Некоторая эзотеричность тартуских встреч и языка, на котором говорили их участники, обусловлена несколькими причинами. Во-первых, здесь сотрудничали представители разных областей знания, тяготевшие к интердисциплинарным исследованиям и стремившиеся сообща выработать необходимый научный инструментарий. Терминология специальных дисциплин осложнялась новой, создаваемой в границах сообщества. Понятно, что язык такого рода не мог быть легко усвоен извне. Далее, в условиях стесненной интеллектуальной свободы совсем не все равно, кто примет участие в конференции или в издании. Затрудненность языка могла быть еще и усилена с целью оградить сферу свободного обмена информацией от идеологического контроля и давления. Надо учесть, что семиотика как научная дисциплина не была признана вполне легальной в высоких кругах советской бюрократии и вызывала у начальства ту реакцию, которой следовало по возможности избегать (разумеется, не из-за боязни сломать свою карьеру, но для продолжения нормальной работы). Наконец, в стиле общения и языке тартуской школы сказывалось совместное переживание тайны, неотделимое от творчества, научного или художественного, и особенно сильное для тех, кто не был склонен мыслить науку как сумму готовых ответов.
Школа Лотмана нередко вызывала ассоциации с «игрой в бисер». Обладающий двояким смыслом, этот литературный аналог мог оборачиваться pro и contra.

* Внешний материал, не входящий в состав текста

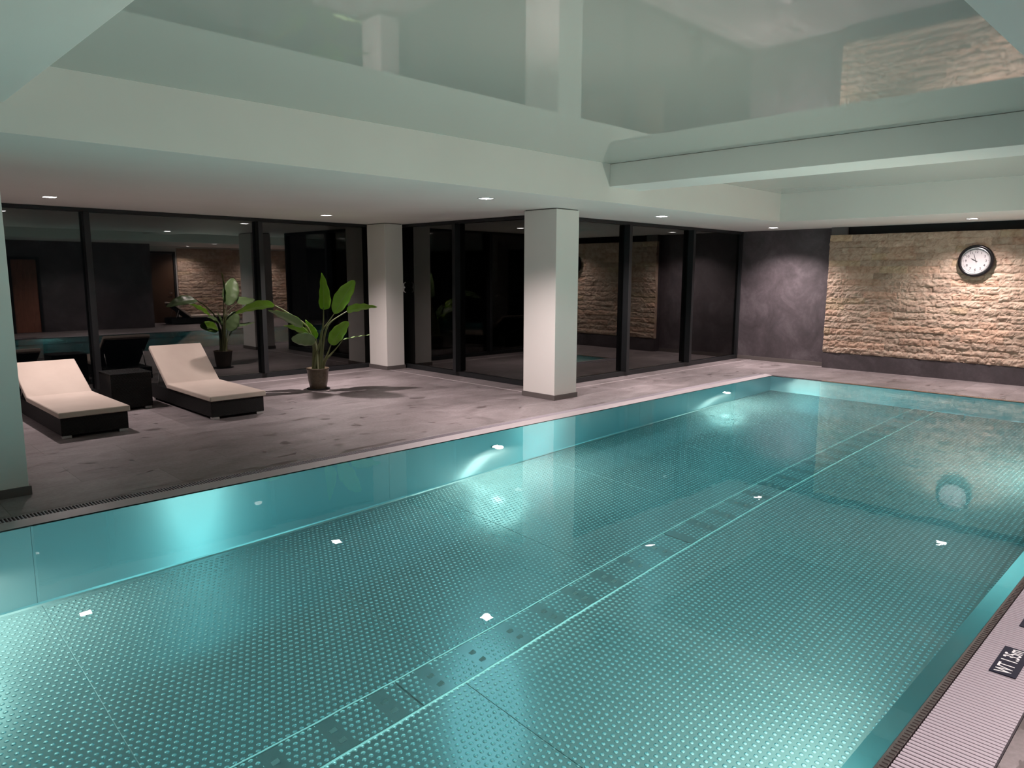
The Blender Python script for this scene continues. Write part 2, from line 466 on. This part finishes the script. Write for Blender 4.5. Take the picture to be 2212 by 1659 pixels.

Как известно, сам Лотман сопротивлялся подобной аналогии, принципиально разводя игровую и научную стратегии[1]. Однако в своем высоком метафорическом смысле она представляется совершенно уместной.
По Гессе, «игра могла, например, отправляться от определенной астрономической конфигурации или от темы баховской фуги, от фразы Лейбница или Упанишад, далее же, в зависимости от намерения и способностей играющего, вызванная к жизни главная мысль могла развиваться и шириться или обогащаться в своей выразительности через отзвуки родственных ей представлений»[2]. Нечто подобное происходило во время проведения тартуских «школ», где границы между разными областями знания оказывались свободно проницаемыми. «В сущности, деятельность каждого члена школы в этот период была непрерывным пересечением традиционных границ, перенесением своей работы в сферы, традиционно лежавшие за ее пределами. Поэтика и теория искусств (музыки, живописи, кино) ожидали кардинальных результатов от применения лингвистического аппарата, лингвистика устремлялась в сторону сближения с математической логикой, математики вдохновлялись восточной мифологией и средневековой живописью (описанными с помощью новейших методов). <…> Уничтожение границ между дисциплинами подчеркивало единство создаваемого семиотического здания»[3]. Так или иначе, великая метафора Glasperlenspiel хорошо передает дух тартуских встреч, где Лотман с его немыслимым многообразием научных интересов выступал как Magister Ludi.
Надо сказать, что при неизменной готовности к диалогу Лотман обладал обостренным чувством границ. Впрочем, одно связано с другим: возможность плодотворного диалога обусловлена способностью видеть сходное в различном, не упуская из виду различного в сходном.
Это свойство творческой мысли сродни искусству пластического изображения. Наивный рисовальщик, проводя линию, мыслит ее односторонне, как контур, очерчивающий предмет и тем самым изолирующий его в поле изображения. Искусный мастер, будь то Рембрандт или Пикассо, оперирует линией как обоюдоострым оружием, играя внешним и внутренним, выпуклым и вогнутым и т. д. Линия — простейший случай пограничной ситуации, но, как видно, пользоваться ею можно по-разному. Лотману было в высшей степени свойственно то отношение к познаваемому предмету и самим орудиям мысли, которое я бы назвал пластическим. Он мыслил необыкновенно широко, подвижно и цельно.